Con uno squalo in canna non sei mai sicuro di portarlo sottobordo, perché durante tutto il combattimento continua a masticare e a cercare di mordere, mentre cambia continuamente direzione, rischiando così di prendere il leader in bocca tranciandolo senza alcuna difficoltà. Non è detto quindi che tagli immediatamente, ma spesso capita che dopo diversi minuti di tira e molla, all’ennesima partenza, ci lascerà sudati e con l’amaro in bocca.
Esistono, come già sappiamo, diverse tipologie di squali, ma alcuni di quelli che vivono a stretto contatto con i reef, come ad esempio i grigi, sono di un’aggressività pazzesca anche nei confronti delle esche artificiali, sia popper e stickbait, che jig.
Il combattimento con queste prede va effettuato a frizione molto chiusa per evitare che vadano a tagliare nel corallo, contrastandoli e pompandoli con forza, perché loro non si risparmieranno e ci daranno filo da torcere. Anche quando ne avremo portato finalmente uno sottobordo, dovremo stare sempre allerta perché il più delle volte ripartono veloci rischiando di coglierci impreparati.
OCCHIO ALLE FASI FINALI
Quando sarete certi che lo squalo sia stanco, potrete procedere alla fase di slamatura.
Escludete assolutamente l’idea di issarlo a bordo, oltre ad essere vietato in molte località, è pericolosissimo: ricordiamoci che hanno una dentatura capace di provocarci ferite serie ed un bestione di 60 kg che si agita nel pozzetto è un rischio enorme.
Spesso facendoli stare in acqua a pancia in su, lungo la murata della barca, si tranquillizzano come se si addormentassero e possiamo cercare di liberarli dall’amo.
Questo non significa che abbasseremo la soglia dell’attenzione, perché ho visto utilizzare slamatori d’acciaio lunghi 50 cm che in una frazione di secondo sono stati quasi del tutto ingoiati da squali. Per questa ragione se non siete muniti di slamatori lunghi e vi trovate di fronte uno squalo magari da 40 kg o più, al posto vostro piuttosto che utilizzare le pinze, taglierei il leader: meglio perdere un jig o un popper che le dita della mano.
Dopo il rilascio controllate il finale, perché potrebbe essersi danneggiato a contatto con la pelle ruvida del corpo o della coda.

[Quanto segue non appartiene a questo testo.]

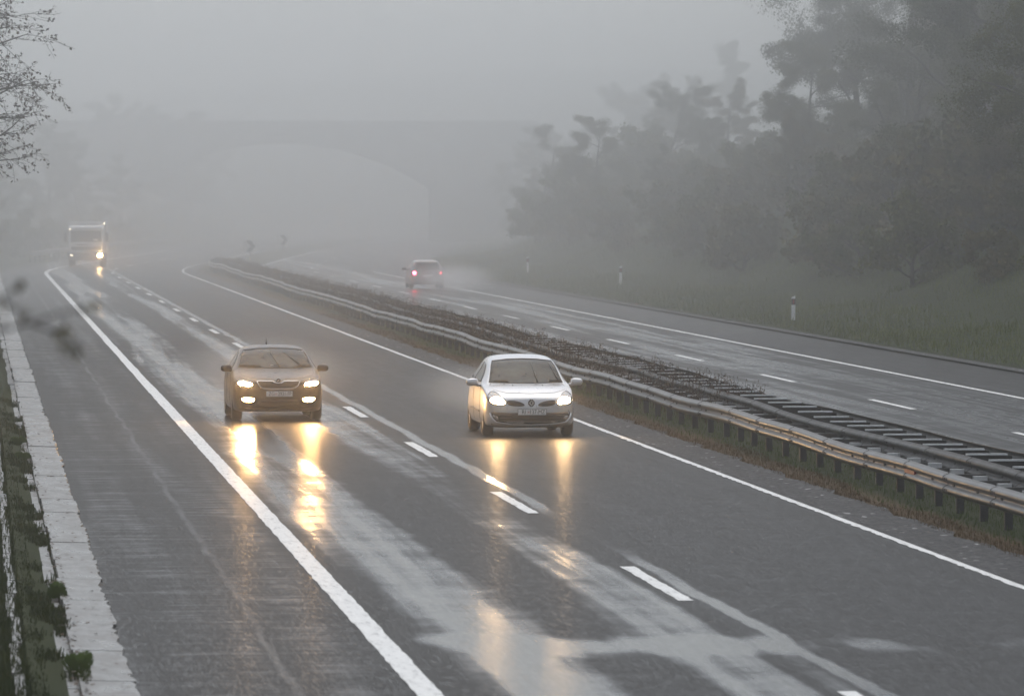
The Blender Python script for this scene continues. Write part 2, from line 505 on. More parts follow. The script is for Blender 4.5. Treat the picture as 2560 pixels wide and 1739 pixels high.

Se avete beccato un momento di attività e uno spot in cui sono presenti in quantità, non è difficile che avrete un altro strike di squalo… sempre che abbiate ancora energia per sostenere un altro combattimento!
TI LASCIO UN RICORDO
Durante uno dei miei ultimi viaggi di pesca, ho avuto un piccolo “regalo” da parte di una preda particolarmente combattiva.
Mi trovavo alle Maldive, pescando a popping, quando un grosso squalo ha pensato bene di attaccare la mia voluminosa esca di legno. Il combattimento è stato molto impegnativo, con un tira e molla estenuante per avere la meglio e riuscire a portarlo sottobordo, dove ho anche scoperto, mio malgrado, che la mia esca preferita, tra l’altro molto costosa, era stata praticamente distrutta dal pesce.
La sera, una volta rientrato al lodge e riguardando con attenzione i danni riportati sull’oggetto, ho notato qualcosa di strano, una macchiolina bianca, un oggetto duro conficcato nel legno che capisco essere un dente. Riesco ad estrarlo, mostrandolo fiero ai miei compagni di pesca e da allora custodisco quel ricordo come un portafortuna. D’altronde si sa, noi pescatori siamo superstiziosi!